Hargreaves, 33, who lives in Brooklyn, says he's not trying to thumb his nose at people who work hard to lose weight. He too struggles to stay away from food that is full of yummy, but unhealthy ingredients.
"Every day is a battle to not eat what we wish we were eating," he says. "And I'm by no means outside, or not susceptible to that."
He says he is pointing his finger at the corporate food culture that promotes all the junk that's making us fat.
"Overall this series is much more about eye candy but there is a bit of a statement," he says.
To take the images to their caloric nadir, the food itself is all made out of cake from a local bakery, even the cheeseburger and fries. The only items that were not made out of cake were the french fry box and the chopsticks that go along with the Chinese food. Unfortunately, Hargreaves says all the lighter fluid made the destroyed cakes inedible. The only tasters were the army of ants that invaded his studio after the shoot.

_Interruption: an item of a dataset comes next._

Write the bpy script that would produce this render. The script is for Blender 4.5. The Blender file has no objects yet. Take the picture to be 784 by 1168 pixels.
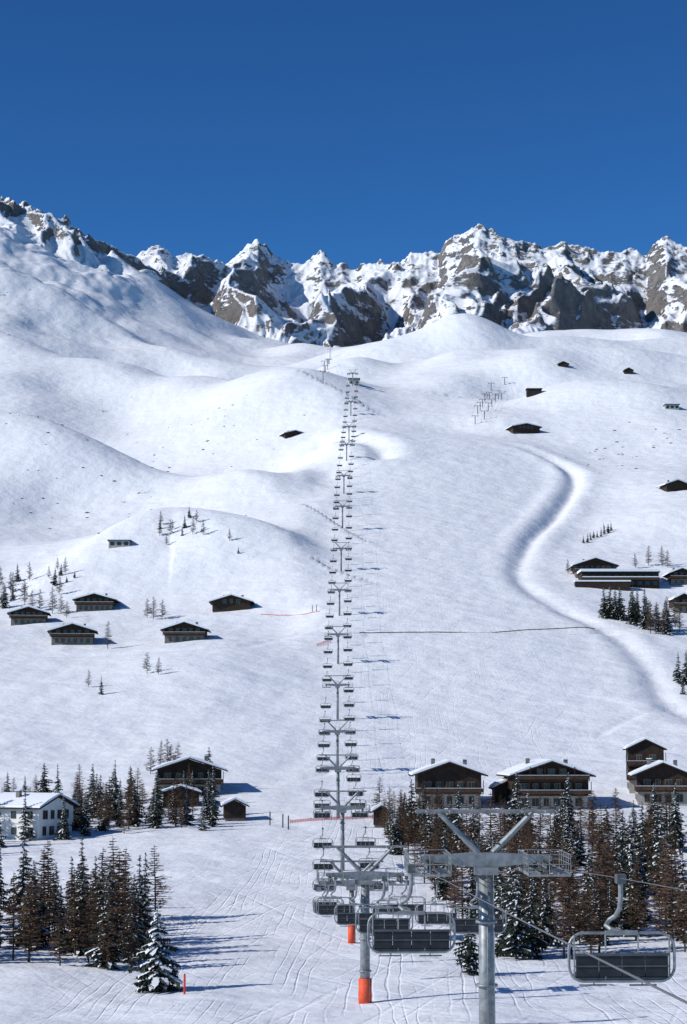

Burning Calories is part an ongoing series, which we've covered previously, where Hargreaves uses photography to explore the relationship between food, personality and culture. In his project No Seconds, he recreated and photographed the last meals of several prisoners on death row.
"I've just always been interested in how food can say something about someone that we struggle to put into words," he says. "With No Seconds I hope I was able to humanize these people for a moment without forgiving or condemning them."